Quick Sips - The Dark #52

Art by chainatp
Both of the original stories in this month’s The Dark Magazine deal with stories, with fairy tales. One of them in a more meta, way, weaving a woman’s harrowing struggle into a song that she can sing into life to give herself the happy ending she needs. The other is more of a fairy tale retelling, taking the familiar shapes and characters and themes and boiling them down into something thick and hearty. The result is an issue that is very aware of the price that women often pay just to live, and the injustice of that price. Both works find characters breaking free from the cycle that seems poised to consume them, and finding room for family and for hope. To the reviews!


“Brigid Was Hung By Her Hair from the Second Story Window” by Gillian Daniels (3161 words)

No Spoilers: Brigid is a young woman who crosses the Atlantic to America after receiving an invitation from a man to come and be his wife. Desperate for an escape from her situation and its hunger, she goes, and marries the man, and finds out that it might not have been the best decision of her life. The story follows the arc of her life in Boston and then, beyond, tying her to a deeper and more powerful story (and Brigid). The piece is lightly speculative, the darkness coming out of the situation that Brigid found herself, the bargain she made to escape it, and the price she doesn’t find out about until much later.
Keywords: Travel, Marriage, History, Songs, Family, CW- Incest(?)
Review: This is a strange kind of story, and one that looks very much at the pressures that existed at the time (late 1800s) for people and especially women trying to escape famine and hardship, only running into more of the same. Brigid’s situation is one that she constantly tries to downplay, saying that she has it better than many. That her husband isn’t so bad. That things will be bound to get better. And then the titular event happens, and I like how that is centered, because it’s this line that gets crossed. After that, she really can’t tell herself a story about her situation that’s comforting. All that remains are the stories that she’s brought with her from home, which harbor a power that allows her to make a sort of bargain. A kind of sacrifice. That allow her to become a song, to will it into existence. And of course with that there is an added cost, not just the thumb she loses but the cycle of tragedy that she knows is going to come about because of it. And yet...I can’t help feeling that the story is still vaguely hopeful, that for all its darkness it does imagine for Brigid a way out, and maybe even a way that there won’t be much of a tragedy. Not to minimize what is...accidental incest(?), but it seems more an outrage of morals, as if this is meant to be this grand punishment. Only mostly Brigid is able to just sort of shrug it off. Because what had those moralls done for her except expect her to die in a relationship she escaped? Really I don’t see the ending as so horrifying, but also a relief, like the tragedy is meant for Brigid alone, and if she can hold onto it, she can bring it to the grave with her. A fine read!

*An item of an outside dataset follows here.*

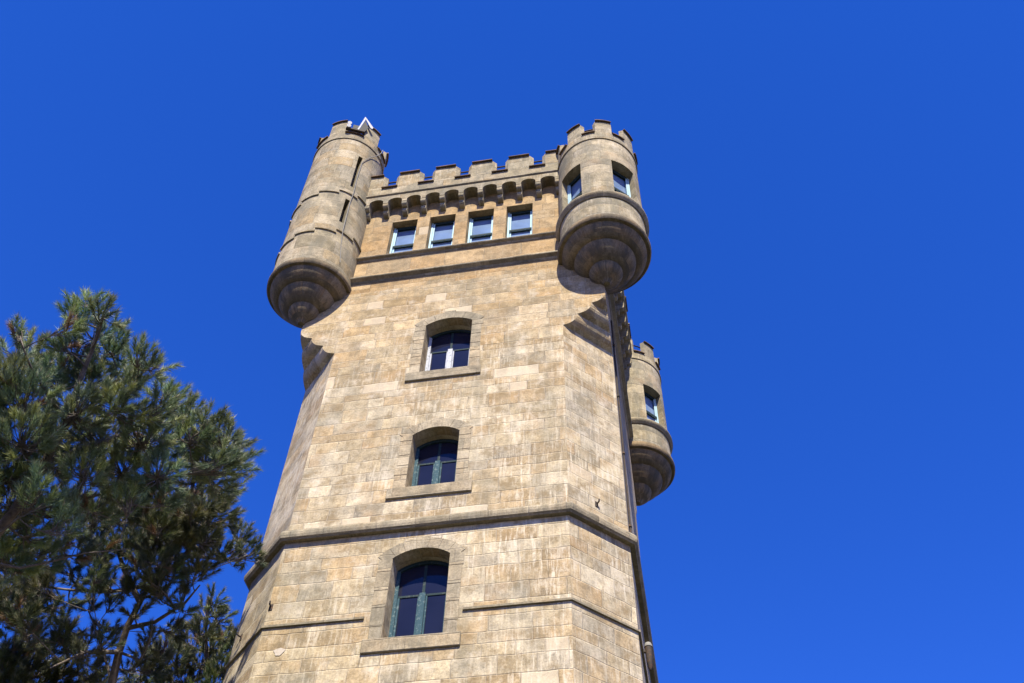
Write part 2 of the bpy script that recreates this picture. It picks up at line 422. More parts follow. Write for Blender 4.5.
# arched windows: frame > pane, sill, surround
def arched_window(z0, z1, w, mat):
    yf = -hw((z0 + z1) / 2) + .38        # front of the frame
    bm = bmesh.new()
    out = arch_pts(w - .004, z0 + .004, z1, .196); t = .075
    inn = arch_pts(w - t, z0 + t, z1 - t * .6, .16)
    # frame ring
    a = [bm.verts.new((x, yf, z)) for x, z in out]; b_ = [bm.verts.new((x, yf, z)) for x, z in inn]
    a2 = [bm.verts.new((x, yf + .07, z)) for x, z in out]; b2 = [bm.verts.new((x, yf + .07, z)) for x, z in inn]
    n = len(out)
    for i in range(n):
        j = (i + 1) % n
        bm.faces.new((a[i], a[j], b_[j], b_[i])); bm.faces.new((b_[i], b_[j], b2[j], b2[i]))
        bm.faces.new((a2[j], a2[i], b2[i], b2[j])); bm.faces.new((a[j], a[i], a2[i], a2[j]))
    zt = z0 + (z1 + .2 - z0) * .6       # transom
    box(bm, -.062, .062, yf - .02, yf + .05, z0 + t + .002, zt + .03, .008)
    box(bm, -.03, .03, yf + .035, yf + .06, zt + .032, z1 + .12, .005, 1)
    for s in (-1, 1):
        xx = sorted((s * .064, s * (w - t - .002))); box(bm, xx[0], xx[1], yf + .025, yf + .06, zt - .028, zt + .028, .006, 1)
    for s in (-1, 1):
        for x0, x1 in ((.064, .095), (w - t - .045, w - t - .004)):
            xx = sorted((s * x0, s * x1)); box(bm, xx[0], xx[1], yf + .012, yf + .05, z0 + t + .05, zt - .033, .004)
        xx = sorted((s * .064, s * (w - t - .004)))
        box(bm, xx[0], xx[1], yf + .012, yf + .05, z0 + t + .002, z0 + t + .055, .004)
    for f in bm.faces:
        if f.calc_center_median().z > zt + .03: f.material_index = 1  # arch shadow put into the upper frame's colour
    fr = mesh_obj('window', bm, [mat, M_dark], tower)
    bm = bmesh.new(); prism(bm, arch_pts(w - .03, z0 + .03, z1 - .03, .18), yf + .042, yf + .062)
    mesh_obj('pane', bm, M_glass, fr)
    # sill slab
    bm = bmesh.new(); hz = -hw(z0)
    box(bm, -.92, .92, hz - .055, hz + .2, z0 - .30, z0 - .002, .012)
    sl_ = mesh_obj('sill', bm, M_surr, fr)
    # dressed surround: jamb blocks and voussoirs, a hair proud of the wall
    bm = bmesh.new(); z = z0; k = 0
    while z < z1 - .05:
        hgt = min(random.uniform(.28, .5), z1 - z); hgt = z1 - z if z1 - z - hgt < .15 else hgt
        for s in (-1, 1):
            wd = .27 + random.uniform(-.02, .03)
            xs = sorted((s * (w + .001), s * (w + wd))); y = -hw(z + hgt / 2)
            box(bm, xs[0], xs[1], y - .012, y + .1, z + .004, z + hgt - .006, .006)
        z += hgt; k += 1
    rise = .2; rr = (w * w + rise * rise) / (2 * rise); a0 = math.asin(w / rr); cz = z1 + rise - rr
    nv = 7
    for i in range(nv):
        t0 = -a0 * 1.25 + 2.5 * a0 * i / nv; t1 = -a0 * 1.25 + 2.5 * a0 * (i + 1) / nv
        r0, r1 = rr + .001, rr + .26 + (.05 if i == nv // 2 else 0)
        g_ = .003 / rr
        pts = []
        for t in (t0 + g_, (t0 + t1) / 2, t1 - g_): pts.append((r0 * math.sin(t), cz + r0 * math.cos(t)))
        for t in (t1 - g_, (t0 + t1) / 2, t0 + g_): pts.append((r1 * math.sin(t), cz + r1 * math.cos(t)))
        prism(bm, pts, -hw(z1) - .012, -hw(z1) + .1)
    mesh_obj('surround', bm, M_surr, fr)
for q in ARCH: arched_window(*q)

def sash_bm(w, z0, z1, y, mats=True):
    """double-hung sash, facing -y, frame front at y; material 0 light paint, 1 dark rail, also the shade coloured onto the top bar"""
    bm = bmesh.new(); f = .06
    zm = z0 + (z1 - z0) * .45
    box(bm, -w + .003, -w + f, y, y + .09, z0 + .003, z1 - .003, .006); box(bm, w - f, w - .003, y, y + .09, z0 + .003, z1 - .003, .006)
    box(bm, -w + f + .002, w - f - .002, y, y + .09, z1 - f, z1 - .003, .006, 1); box(bm, -w + f + .002, w - f - .002, y, y + .09, z0 + .003, z0 + f, .006)  # top bar coloured dark for the lintel's shade
    i = w - f - .004
    # upper sash (outer), lower sash (inner)
    for zz0, zz1, yo in ((zm - .02, z1 - f - .003, .012), (z0 + f + .003, zm + .02, .05)):
        box(bm, -i, -i + .045, y + yo, y + yo + .035, zz0, zz1, .004); box(bm, i - .045, i, y + yo, y + yo + .035, zz0, zz1, .004)
        box(bm, -i + .047, i - .047, y + yo, y + yo + .035, zz1 - .045, zz1 - .001, .004, 1)
        box(bm, -i + .047, i - .047, y + yo, y + yo + .035, zz0 + .001, zz0 + .05, .004, 0)
    box(bm, -i, i, y + .001, y + .011, zm - .04, zm + .035, .003, 1)
    return bm
def pane_bm(w, z0, z1, y):
    bm = bmesh.new(); box(bm, -w + .02, w - .02, y + .087, y + .099, z0 + .02, z1 - .02)
    return bm
win0 = None
for x in SASH_X:
    if win0 is None:
        win0 = mesh_obj('window', sash_bm(SW, SZ0, SZ1, -3.79), [M_blue, M_dark], tower); win0.location.x = x
        pn0 = mesh_obj('pane', pane_bm(SW, SZ0, SZ1, -3.79), M_glass2, win0)
    else:
        c = win0.copy(); link(c, tower); c.location.x = x
        d = pn0.copy(); link(d, c)

# ------------------------------------------------------------------ parapet: corbels, arched fascia, string, merlons
OFF = .35
def rot_side(o, k): o.rotation_euler.z = k * math.pi / 2
# wall of the parapet (ring), string under it
bm = bmesh.new()
sq = lambda h, z: [Vector(p) for p in ((-h, -h, z), (h, -h, z), (h, h, z), (-h, h, z))]
loft(bm, [sq(4 + OFF - .38, 29.28), sq(4 + OFF, 29.28), sq(4 + OFF, 29.68), sq(4 + OFF - .38, 29.68)], close_v=True)
parapet = mesh_obj('parapet', bm, M_tur, tower)
bm = bmesh.new()
loft(bm, [sq(4.2, 29.19), sq(4 + OFF + .015, 29.19), sq(4 + OFF + .045, 29.215), sq(4 + OFF + .045, 29.245), sq(4 + OFF + .002, 29.28), sq(4.2, 29.28)], close_v=True)
mesh_obj('parapet_string', bm, M_tur, tower)
bm = bmesh.new(); box(bm, -4.1, 4.1, -4.1, 4.1, 29.3, 29.4); mesh_obj('roof_deck', bm, M_trim, tower)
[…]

“The Price of Knives” by Ruoxi Chen (3546 words)

No Spoilers: Under the sea, the Longnu are sisters, daughters of the Longwang and able, once they come of age, to rise up to the surface and see the things there. For most of the sisters, that means watching the sun and the ships on the oceans, sometimes the people along the shore. But the youngest sister, Sixth, wants more than that. The piece is probably a retelling of The Little Mermaid, the story made even more grim and wrenching by the way the elements are updated and twisted. Sixth has to pay a price for her legs, but there are other prices to be paid, too, and the story explores them and all their implications.
Keywords: Mer-People, Bargains, Oceans, Feet, CW- Foot Binding, Family, Transformations
Review: For me a lot of this story comes down to the points it makes about pride and price. About how the sisters are expected to hurt themselves for the sake of their beauty, and how Sixth is assaulted to make her more appealing to the man she kinda falls in love with. In both instances, there is a certain recognition that there might be some beauty to what the women endure, but that it becomes more and more obvious that it’s about power. About these women doing these things and feelings these \pains. That it shows devotion. That it shows the “proper” kind of pride. And I love the way the story runs with that. Not toward the tragedy of the original story. Not toward the Disney version of events. But toward something where Sixth is freed from her prison, and healed of her wounds, and doesn’t have to be the one to keep paying the price. For me at least I really appreciate how the story basically recognizes that she’s had to pay too much already, and that to make it right it’s not about paying more but making other people pay their share. The share that they’ve avoided because it was never expected that they be the one to hurt. So they supported the system, furthered the system, despite the harm it caused, because they liked it. The power and the product. Only now the sisters have decided that they’re not going to accept it, that they are going to embrace a different force in the ocean, one that sees and can tear down the need to hurt for beauty’s sake. Who can free the sisters from the price of other people’s pride, and given them space to be happy in themselves, unshackled by pain. It’s a wonderful and dark retelling, but like the first story it’s a piece that refuses to end on a down note. There’s hope here, and relish, and a certain tenderness, even amid the sharp edges of the sea. A fantastic read!